Starblanket suggested that this narrative “of containment” is one that is static and frozen in time, foreclosing the possibility of change.

“This [narrative] puts Indigenous people in the position of being dependant on Canada for the recognition and protection of our rights,” she said. “It reproduces that colonial dynamic. It denies Indigenous peoples’ sovereignty and political rights as independent nations under international law.”

Reviving relationality

“To me this fundamental distinction in understanding treaties, either as relationship frameworks or as fixed term transactions, lies at the root of many of the primary issues in the Indigenous-state relationships today,” Starblanket said.

She said that despite the federal government’s continual reference to a nation-to-nation relationship, “there remains a disconnect between the theoretical acknowledgement of treaties as relations and the way in which they are enacted in Canadian law and policy.”

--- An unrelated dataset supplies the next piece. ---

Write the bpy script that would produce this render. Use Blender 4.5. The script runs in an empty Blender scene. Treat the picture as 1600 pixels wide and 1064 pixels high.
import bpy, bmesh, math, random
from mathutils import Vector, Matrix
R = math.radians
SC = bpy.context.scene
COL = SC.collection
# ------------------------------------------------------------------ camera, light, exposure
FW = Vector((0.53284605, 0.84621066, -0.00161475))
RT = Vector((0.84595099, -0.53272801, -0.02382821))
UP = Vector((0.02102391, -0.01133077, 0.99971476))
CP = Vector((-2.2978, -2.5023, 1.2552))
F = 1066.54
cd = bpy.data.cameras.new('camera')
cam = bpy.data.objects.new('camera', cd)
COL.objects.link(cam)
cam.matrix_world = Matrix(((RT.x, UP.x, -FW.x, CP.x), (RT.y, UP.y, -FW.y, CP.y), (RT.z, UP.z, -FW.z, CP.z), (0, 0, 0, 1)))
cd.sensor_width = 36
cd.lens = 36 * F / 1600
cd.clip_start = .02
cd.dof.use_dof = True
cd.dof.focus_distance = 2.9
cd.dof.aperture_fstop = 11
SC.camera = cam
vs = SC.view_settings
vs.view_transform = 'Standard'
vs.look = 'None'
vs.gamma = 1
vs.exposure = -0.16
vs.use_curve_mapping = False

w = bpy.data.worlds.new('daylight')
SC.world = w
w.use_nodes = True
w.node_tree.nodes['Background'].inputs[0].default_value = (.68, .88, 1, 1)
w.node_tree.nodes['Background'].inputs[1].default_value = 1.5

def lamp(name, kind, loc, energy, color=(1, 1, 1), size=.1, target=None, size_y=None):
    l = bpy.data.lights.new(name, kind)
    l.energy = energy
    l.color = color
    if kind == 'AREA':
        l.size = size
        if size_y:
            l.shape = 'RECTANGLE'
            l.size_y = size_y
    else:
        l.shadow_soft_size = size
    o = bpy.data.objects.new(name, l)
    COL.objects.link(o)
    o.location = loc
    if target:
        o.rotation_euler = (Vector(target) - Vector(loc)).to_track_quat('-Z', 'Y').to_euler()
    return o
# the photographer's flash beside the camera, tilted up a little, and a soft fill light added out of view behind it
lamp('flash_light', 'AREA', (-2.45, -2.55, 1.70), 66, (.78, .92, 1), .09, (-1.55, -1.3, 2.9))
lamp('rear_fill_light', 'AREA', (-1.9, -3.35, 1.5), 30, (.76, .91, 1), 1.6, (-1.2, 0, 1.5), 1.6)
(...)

“[Indigenous and Northern Affairs Canada] never allowed for the notion that [treaties] did not represent sales and surrenders of land,” she said. “It doesn’t integrate the Indigenous perspective on the fundamental nature of the underlying relationships,” she added.

“That’s one of the biggest limitations of rights-based frameworks or of the ways in which treaties have been taken up in terms of the court’s interpretation of treaty rights that are recognized by the Constitution Act in 1982.”

Starblanket referred to some of her work with First Nations communities in Saskatchewan to highlight that the resurgence of relationality – understanding and being aware of one’s own perspectives as embedded within social structures – starts with Indigenous communities realizing the treaty interpretations of their ancestors.

“As Indigenous people, living our traditional laws is not dependent on the recognition by the Crown but involves looking to our values and principles to inform our contemporary actions and interactions,” she said. “So treaties can be evoked in really significant ways to inform how a person or a community enacts its own jurisdiction and legal principles in its engagement with external parties.”